The small road leading to the school was originally called Princess Street North but because of confusion with another road called Princess Street (roughly where the police station off Butt Road is now) it was agreed in 1933 to change the name to John Harper Street which is off North Station Road.

The reason why the school was called North Street, and retained this name for seven decades although there is no road with this name, is another story which I shall explain in my article next week.

Other interesting snippets of Colchester history are:

  • As part of the European twin town movement, designed to create greater understanding between the people of Western Europe at a time of the Cold War with the Communist East, Colchester is twinned with Wetzlar (West Germany as it was then) from June 18 1969. It also twinned with Avignon in France on April 16 1973 and Imola in Italy on December 6 1997. They share with Colchester a Roman heritage.
  •  Until 1963 only local telephone calls could be dialled directly in Colchester – all other calls had to be connected by telephonists at the Telephone Exchange in West Stockwell Street. At 3.30pm on May 21 the mayor of Colchester, Walter Porter, made the town’s first STD (Subscriber Trunk Dialling) call to the Master Cutler of Sheffield. This was from the then Telephone Exchange (not the monstrosity built next door later that decade).

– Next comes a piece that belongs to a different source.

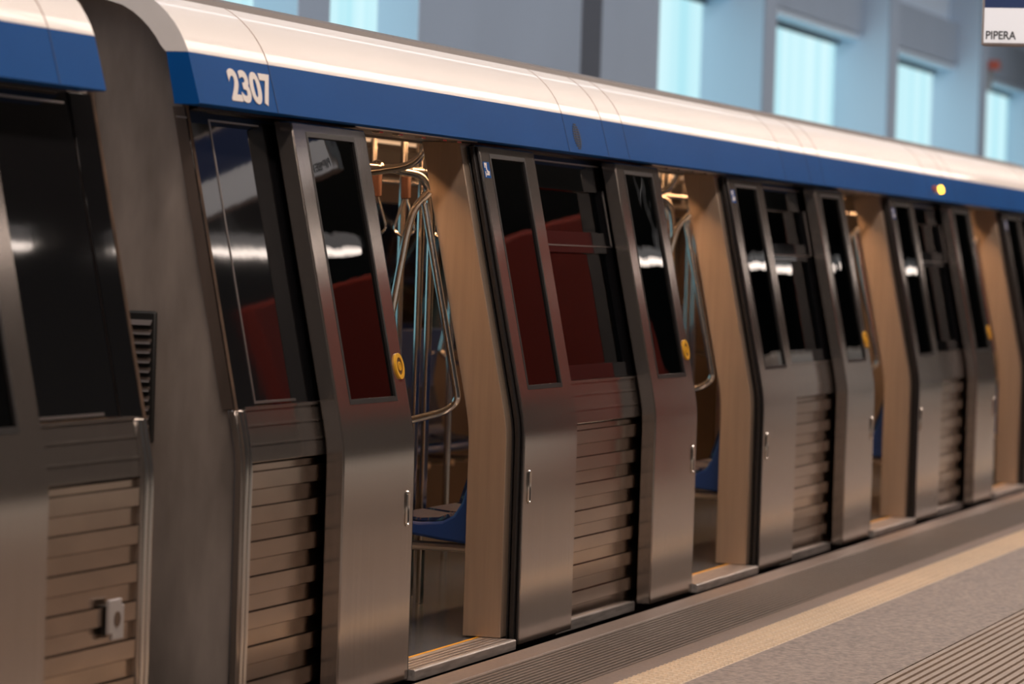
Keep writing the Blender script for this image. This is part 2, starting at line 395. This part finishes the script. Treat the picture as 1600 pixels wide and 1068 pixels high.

The installation cost £54,000 and gave direct dialling from Colchester to 667 other exchanges across the UK.
  •  The first election to the newly-established Essex County Council was held on January 15 1889.
  •  In April 1966 Colchester architect Norman Downie declared his opposition to building a theatre on land near Balkerne Gate. He proposed a housing development for old people. Three years later he was commissioned to design the Mercury Theatre, which opened on May 10 1972. Mr Downie then designed a near identical theatre for Salisbury which opened in 1976.
  • Keir Hardy MP, the famous Labour leader, spoke on July 13 1912 to a meeting of the Colchester Independent Labour Party held at the Co-op Hall, Victoria Place. Labour had 42 MPs at that time.
  •  In 1911 and again in 1912 East Donyland Parish Council requested it become part of the borough of Colchester. The borough formed a committee to consider this, also possibly to include Wivenhoe. The question of including Stanway was also raised. However, nothing came of this. On April 1 1974, however, all three were merged with the borough we have today along with almost 40 other villages.
  •  Older residents may recall Colchester company E N Mason and Son which had large premises off Cowdray Avenue, built in the 1930s, originally known as Arclight Works. The business was started at the Mason family home at 2 Winsley Road, and is listed in Cullingford’s Colchester Directory of 1910 as The Arclight Printing Dept at 1 Queen Street. Later the firm moved to Maidenburgh Street and then to the purpose-built factory next to the newly-opened Colchester bypass (the section known as Cowdray Avenue).
  •  The clock on Colchester Town Hall was donated by Charles Hawkins, which is why it is called Charlie according to a report in the Essex County Standard on March 22 1963. A four-line rhyme is quoted: “My name is Charlie, I keep good time, Some people grumble, Because I chime.” This coincided with a successful campaign to silence the clock which used to chime throughout the night.